Agribusiness

STAG Beef still alive as private venture, says De Lacy

James Nason, 25/09/2014
killarney

Cattle in yards surrounding a cutting arena and granstand at Killarney Station in the VRD. The station was bought in March by the Jumbuck Pastoral Company.

Despite failing to secure capital in time to buy four northern cattle stations earlier this year, the STAG Beef venture is still alive and in the market for cattle breeding country, chairman Keith De Lacy told Beef Central this week.

The proponents of STAG Beef – or Staples and Agricultural Global Beef Investment – had planned to build a large northern cattle property portfolio funded via an Initial Public Offering earlier this year.

The group had hoped to raise $70 million via the public float and had signed contracts to buy Killarney Station and neighbouring Birrimba in the Victoria River District, and Willeroo and Scott Creek stations near Katherine.

However, delays in the equity-raising process prevented STAG Beef from paying the required non-refundable deposits in time to consummate the contracts and secure the properties.
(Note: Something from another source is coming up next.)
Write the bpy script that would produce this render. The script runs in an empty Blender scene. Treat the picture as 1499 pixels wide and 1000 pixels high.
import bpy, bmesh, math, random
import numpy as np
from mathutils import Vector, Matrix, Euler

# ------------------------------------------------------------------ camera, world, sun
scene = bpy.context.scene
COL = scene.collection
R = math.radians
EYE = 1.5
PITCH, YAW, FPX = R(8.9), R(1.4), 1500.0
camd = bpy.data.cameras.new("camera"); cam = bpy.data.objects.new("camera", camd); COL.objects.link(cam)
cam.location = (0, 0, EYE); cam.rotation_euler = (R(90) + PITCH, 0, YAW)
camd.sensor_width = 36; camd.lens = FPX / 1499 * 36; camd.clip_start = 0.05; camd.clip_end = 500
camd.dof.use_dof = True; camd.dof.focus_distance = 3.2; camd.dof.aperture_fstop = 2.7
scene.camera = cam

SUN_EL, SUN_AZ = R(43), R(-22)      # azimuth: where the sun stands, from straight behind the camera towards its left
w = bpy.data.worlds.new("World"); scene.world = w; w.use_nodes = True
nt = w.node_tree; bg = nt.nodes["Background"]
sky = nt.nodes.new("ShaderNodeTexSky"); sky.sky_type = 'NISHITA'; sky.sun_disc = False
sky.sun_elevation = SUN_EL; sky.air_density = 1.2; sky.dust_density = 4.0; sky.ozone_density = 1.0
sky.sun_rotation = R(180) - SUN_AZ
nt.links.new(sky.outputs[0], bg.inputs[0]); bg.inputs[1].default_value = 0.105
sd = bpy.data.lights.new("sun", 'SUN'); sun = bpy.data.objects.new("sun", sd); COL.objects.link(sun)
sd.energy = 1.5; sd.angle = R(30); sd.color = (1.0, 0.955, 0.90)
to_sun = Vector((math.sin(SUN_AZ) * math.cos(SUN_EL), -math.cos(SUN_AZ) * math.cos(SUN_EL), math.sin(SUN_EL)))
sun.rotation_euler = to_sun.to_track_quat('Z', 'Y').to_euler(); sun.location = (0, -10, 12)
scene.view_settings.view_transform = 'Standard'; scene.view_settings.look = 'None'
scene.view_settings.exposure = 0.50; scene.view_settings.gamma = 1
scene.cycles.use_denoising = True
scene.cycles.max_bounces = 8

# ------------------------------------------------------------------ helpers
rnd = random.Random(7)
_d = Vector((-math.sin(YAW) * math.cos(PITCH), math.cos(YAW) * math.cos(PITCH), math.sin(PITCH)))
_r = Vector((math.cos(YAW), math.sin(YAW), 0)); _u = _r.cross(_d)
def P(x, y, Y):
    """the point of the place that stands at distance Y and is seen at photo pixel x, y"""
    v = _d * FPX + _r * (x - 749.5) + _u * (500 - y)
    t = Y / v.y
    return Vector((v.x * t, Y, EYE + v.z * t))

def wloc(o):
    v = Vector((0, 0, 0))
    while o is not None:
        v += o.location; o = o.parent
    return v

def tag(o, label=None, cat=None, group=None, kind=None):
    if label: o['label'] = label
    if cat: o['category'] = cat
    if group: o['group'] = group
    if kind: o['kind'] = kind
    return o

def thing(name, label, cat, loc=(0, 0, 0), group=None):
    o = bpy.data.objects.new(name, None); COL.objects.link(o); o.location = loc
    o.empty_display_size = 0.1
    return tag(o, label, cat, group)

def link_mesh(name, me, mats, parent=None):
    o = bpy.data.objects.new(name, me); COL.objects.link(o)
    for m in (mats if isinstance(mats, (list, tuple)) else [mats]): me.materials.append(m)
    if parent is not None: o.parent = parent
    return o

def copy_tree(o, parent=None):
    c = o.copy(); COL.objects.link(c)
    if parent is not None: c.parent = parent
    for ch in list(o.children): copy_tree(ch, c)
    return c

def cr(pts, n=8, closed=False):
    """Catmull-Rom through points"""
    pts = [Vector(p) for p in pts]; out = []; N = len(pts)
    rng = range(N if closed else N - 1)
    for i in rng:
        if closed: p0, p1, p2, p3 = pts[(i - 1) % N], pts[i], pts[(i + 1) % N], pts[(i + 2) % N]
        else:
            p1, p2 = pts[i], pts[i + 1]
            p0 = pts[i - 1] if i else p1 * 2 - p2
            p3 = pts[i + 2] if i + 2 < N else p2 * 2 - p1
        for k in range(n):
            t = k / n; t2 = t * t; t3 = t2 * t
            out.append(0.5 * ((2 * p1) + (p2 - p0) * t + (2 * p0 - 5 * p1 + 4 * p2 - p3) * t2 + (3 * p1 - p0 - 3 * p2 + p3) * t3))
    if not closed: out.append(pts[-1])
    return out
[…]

That left the door open for another buyer to move in, and the McLachlan family’s Jumbuck Pastoral Company seized the opportunity, purchasing Killarney after direct negotiations with Dutch shipping magnate Peter Vroon, a major shareholder of the station’s owner Wallco Pastoral Company. Unconfirmed reports placed the purchase value ‘in excess of’ $35m.

Mr De Lacy told Beef Central this week that the inability to secure Killarney, the station around which STAG Beef’s prospectus had been centred, had ended its IPO plans.

However he said the same proponents were still seeking investment as a private venture to buy northern cattle breeding and growing stations in the first stage of the value cycle.

“We’re still alive and we’re still looking at opportunities and we do have some strong backers now,” Mr De Lacy said.

“But initially, if we do move, it wouldn’t be an IPO to commence with.

“There is a lot of enthusiasm from off shore in particular – but not only off-shore – to invest in Australian agriculture and beef

“It is about creating the right kind of vehicle.

“It may morph eventually into an IPO, but initially it would be large investors.”

Mr De Lacy said he preferred not to discuss further details when asked what level of investment STAG Beef had secured investors or whether it had specific properties in its sights. However he added that he hoped to have a good story to talk about in relation to STAG Beef soon.

In addition to Mr De Lacy, other names linked to the venture during its IPO process earlier this year included managing director, former Deloitte partner Alain Pillay, and operations general manager Geoff Wagstaff, a long-time senior manager with Australian Agricultural Company.

Mr De Lacy is also the chair of the mooted $2 billion Integrated Food and Energy Developments (IFED) irrigation scheme and cattle processing enterprise on the Gilbert River in North Queensland.